Altitude

Posted by on May 13, 2008 in Photos | No Comments

One of many views the Wasatch Classic will yield to its riders.

Slowly the high country is melting.  The snow is dripping away filing streams and rivers and lakes.  The air is warmer, brighter.  The mountains greener, friendlier. Summer is at long last breaking the shackles of an over stayed winter.  The Rockies are waking up.

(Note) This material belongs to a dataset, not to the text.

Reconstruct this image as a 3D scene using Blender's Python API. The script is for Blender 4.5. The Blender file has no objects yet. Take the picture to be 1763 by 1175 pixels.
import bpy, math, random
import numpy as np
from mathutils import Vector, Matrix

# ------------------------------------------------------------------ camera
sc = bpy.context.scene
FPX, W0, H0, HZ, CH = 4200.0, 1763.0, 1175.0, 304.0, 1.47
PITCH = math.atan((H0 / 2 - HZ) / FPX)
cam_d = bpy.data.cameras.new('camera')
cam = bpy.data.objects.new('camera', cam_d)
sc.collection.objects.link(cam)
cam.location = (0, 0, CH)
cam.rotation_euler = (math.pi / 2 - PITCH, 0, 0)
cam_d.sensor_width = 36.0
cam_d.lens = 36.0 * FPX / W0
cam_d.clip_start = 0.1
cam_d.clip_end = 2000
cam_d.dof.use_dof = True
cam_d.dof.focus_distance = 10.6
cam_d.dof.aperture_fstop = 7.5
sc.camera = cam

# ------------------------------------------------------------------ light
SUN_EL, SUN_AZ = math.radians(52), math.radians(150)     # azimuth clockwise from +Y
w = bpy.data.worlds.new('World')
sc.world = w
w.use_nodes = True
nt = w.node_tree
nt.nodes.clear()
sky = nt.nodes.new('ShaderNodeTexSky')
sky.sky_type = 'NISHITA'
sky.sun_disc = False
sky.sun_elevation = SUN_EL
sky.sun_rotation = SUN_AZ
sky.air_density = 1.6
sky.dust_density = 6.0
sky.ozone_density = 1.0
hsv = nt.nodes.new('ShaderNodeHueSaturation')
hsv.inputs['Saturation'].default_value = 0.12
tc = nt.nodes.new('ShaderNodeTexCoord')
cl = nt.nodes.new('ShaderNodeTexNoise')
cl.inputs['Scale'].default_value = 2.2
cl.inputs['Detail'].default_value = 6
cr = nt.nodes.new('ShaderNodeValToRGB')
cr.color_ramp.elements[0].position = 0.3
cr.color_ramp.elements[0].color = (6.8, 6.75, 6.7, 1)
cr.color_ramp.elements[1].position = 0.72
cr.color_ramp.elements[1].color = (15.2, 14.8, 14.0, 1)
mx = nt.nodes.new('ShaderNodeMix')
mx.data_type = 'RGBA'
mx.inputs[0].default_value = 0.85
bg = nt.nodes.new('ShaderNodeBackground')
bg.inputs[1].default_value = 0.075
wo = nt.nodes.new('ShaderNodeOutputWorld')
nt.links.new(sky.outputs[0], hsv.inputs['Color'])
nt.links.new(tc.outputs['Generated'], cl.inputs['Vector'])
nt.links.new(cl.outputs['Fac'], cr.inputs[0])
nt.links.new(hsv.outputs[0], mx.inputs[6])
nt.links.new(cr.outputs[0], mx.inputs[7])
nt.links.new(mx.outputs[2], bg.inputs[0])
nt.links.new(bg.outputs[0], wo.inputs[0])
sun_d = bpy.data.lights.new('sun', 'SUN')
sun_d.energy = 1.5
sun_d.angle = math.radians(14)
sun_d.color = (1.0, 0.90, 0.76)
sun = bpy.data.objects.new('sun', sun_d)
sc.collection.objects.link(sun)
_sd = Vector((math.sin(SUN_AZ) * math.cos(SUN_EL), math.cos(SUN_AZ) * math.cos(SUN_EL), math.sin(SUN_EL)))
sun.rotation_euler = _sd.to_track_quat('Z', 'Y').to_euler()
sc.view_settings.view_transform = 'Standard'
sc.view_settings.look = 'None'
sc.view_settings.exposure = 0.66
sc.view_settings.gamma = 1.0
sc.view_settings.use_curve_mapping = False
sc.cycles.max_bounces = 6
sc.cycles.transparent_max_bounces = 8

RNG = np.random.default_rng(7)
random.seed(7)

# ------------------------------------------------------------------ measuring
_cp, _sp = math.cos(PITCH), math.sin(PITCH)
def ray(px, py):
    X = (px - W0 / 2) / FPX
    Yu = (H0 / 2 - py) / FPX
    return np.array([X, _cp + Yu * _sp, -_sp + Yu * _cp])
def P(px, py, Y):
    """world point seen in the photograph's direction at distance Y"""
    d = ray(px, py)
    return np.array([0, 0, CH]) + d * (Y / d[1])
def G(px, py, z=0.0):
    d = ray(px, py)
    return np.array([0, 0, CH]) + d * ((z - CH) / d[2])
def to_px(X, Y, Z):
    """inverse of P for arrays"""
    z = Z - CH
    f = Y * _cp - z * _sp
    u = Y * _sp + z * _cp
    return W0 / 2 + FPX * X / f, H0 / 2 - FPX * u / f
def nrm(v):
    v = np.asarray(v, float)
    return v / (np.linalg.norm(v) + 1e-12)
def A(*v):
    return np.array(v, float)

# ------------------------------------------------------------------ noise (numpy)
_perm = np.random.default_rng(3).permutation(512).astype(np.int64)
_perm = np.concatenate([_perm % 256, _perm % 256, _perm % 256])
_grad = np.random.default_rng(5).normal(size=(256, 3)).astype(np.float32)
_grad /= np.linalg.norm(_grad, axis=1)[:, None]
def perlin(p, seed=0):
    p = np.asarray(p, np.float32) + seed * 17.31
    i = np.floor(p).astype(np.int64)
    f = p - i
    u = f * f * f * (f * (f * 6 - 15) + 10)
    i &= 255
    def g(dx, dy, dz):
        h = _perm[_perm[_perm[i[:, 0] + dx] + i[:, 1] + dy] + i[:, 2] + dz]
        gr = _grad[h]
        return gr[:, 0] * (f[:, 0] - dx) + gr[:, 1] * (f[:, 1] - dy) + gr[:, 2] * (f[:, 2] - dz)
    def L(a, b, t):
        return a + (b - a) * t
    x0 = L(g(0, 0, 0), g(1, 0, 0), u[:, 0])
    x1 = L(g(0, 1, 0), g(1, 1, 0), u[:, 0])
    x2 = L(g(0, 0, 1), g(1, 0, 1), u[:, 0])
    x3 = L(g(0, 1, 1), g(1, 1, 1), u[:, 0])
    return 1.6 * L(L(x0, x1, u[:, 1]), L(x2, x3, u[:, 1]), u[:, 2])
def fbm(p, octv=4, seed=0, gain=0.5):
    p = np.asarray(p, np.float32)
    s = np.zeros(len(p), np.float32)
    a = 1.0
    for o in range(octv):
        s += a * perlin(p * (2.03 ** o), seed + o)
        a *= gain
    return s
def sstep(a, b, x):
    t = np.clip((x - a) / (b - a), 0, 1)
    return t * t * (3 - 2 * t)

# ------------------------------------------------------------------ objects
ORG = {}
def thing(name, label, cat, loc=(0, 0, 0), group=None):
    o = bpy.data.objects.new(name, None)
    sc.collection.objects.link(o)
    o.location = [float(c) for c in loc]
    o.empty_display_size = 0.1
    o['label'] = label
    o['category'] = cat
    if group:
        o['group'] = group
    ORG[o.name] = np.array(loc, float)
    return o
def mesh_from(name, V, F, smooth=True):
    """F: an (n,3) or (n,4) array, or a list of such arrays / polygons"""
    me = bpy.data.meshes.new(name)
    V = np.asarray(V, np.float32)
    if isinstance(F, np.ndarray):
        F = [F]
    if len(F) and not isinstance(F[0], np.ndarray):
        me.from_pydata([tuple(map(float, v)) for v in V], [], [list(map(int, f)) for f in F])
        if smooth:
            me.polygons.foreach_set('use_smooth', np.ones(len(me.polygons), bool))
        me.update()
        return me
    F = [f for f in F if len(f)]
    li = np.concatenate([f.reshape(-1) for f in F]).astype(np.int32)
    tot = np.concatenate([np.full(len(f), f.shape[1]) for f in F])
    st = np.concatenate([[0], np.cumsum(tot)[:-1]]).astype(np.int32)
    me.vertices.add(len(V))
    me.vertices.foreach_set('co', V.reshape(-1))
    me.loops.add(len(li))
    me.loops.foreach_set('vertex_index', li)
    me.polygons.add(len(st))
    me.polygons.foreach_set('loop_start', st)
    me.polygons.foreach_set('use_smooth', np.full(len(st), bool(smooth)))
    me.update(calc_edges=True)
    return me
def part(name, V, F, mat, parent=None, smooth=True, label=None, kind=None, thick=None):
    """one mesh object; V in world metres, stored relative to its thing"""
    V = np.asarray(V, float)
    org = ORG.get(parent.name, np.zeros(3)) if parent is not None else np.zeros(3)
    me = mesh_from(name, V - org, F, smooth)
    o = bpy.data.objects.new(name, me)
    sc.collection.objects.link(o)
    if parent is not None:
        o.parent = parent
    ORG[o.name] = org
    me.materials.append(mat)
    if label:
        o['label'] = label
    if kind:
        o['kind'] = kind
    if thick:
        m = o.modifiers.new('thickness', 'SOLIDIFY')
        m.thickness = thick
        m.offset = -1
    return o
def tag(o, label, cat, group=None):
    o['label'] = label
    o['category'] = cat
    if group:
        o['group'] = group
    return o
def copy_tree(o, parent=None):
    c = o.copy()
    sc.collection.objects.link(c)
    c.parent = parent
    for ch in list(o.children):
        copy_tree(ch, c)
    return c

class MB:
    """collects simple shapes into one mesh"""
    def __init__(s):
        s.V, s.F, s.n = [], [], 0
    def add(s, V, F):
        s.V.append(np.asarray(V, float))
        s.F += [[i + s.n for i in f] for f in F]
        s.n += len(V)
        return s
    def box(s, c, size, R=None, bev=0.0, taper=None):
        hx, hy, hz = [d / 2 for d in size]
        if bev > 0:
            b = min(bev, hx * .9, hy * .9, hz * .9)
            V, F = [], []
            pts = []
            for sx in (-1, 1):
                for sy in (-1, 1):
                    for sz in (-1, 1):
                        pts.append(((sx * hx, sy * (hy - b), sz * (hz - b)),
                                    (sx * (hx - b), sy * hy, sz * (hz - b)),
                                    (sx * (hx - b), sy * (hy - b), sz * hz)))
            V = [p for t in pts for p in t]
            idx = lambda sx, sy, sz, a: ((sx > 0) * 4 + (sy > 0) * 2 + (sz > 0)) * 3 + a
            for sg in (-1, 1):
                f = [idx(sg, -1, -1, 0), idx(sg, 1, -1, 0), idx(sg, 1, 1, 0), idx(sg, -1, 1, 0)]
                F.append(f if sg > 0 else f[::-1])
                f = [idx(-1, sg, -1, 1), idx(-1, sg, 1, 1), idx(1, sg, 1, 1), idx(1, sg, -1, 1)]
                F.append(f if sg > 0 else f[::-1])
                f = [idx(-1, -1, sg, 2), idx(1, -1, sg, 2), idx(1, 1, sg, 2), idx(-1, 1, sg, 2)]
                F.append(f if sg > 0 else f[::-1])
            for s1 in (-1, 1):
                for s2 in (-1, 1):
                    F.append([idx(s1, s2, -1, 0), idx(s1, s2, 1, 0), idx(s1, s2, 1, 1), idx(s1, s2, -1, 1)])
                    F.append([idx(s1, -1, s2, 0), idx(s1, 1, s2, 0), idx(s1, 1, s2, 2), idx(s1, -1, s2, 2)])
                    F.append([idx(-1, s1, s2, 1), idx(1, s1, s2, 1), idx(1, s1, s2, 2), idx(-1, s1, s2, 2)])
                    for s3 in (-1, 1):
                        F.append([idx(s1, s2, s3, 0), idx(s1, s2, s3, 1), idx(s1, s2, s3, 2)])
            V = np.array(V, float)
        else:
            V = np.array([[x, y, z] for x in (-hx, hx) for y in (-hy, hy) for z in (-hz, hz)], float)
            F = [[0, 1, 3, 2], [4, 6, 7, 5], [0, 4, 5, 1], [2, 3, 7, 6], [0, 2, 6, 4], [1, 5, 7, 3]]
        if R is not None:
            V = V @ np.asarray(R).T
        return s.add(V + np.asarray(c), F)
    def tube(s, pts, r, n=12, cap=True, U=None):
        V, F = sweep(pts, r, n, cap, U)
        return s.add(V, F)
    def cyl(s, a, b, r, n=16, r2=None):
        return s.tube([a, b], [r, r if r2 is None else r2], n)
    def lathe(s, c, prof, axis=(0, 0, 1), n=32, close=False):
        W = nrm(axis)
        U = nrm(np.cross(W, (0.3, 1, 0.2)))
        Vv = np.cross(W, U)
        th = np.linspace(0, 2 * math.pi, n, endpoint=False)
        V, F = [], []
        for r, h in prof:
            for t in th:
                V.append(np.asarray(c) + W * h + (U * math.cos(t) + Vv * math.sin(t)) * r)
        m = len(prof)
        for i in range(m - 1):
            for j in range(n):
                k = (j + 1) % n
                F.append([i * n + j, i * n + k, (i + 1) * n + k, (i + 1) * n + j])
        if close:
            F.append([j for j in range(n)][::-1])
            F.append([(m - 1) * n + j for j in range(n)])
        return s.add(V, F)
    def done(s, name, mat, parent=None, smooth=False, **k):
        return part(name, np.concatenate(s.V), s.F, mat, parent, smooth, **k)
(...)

Each spring blooms with lofty intentions.  I want to explore that, ride this, and see there. Sometimes I am able to make good on those intentions.  Other years, they remain stagnant members of the “to do” list.  But the renewing of these intentions is a comforting annual occurrence that serves as a reminder that the call of the wild is alive and well.  
And while duties at home will shorten the leash this summer, I can still know that there will be days when I raise my head and open my eyes to the vision of snaking singletrack stretching out before me as I glide atop a high ridge or through the deep pines.  Those days, and even more accurately, the very prospect of those days are what keep the fires burning though long winters, and this year, long spring thaws.
I live for the high country.  And while the desert is an old friend, it is the timberline that moves me most.  It is feeling cold on a July day, the frigid flow of summer melt, the quaking aspens quietly swaying over head.  
This year one of those intentions is to spend just a little more time listening.  A little more time watching.  A little more time simply being.  The window for these trails is short lived, but I intend on extending that gap as long as I can.
Because just like every year, it closes to fast.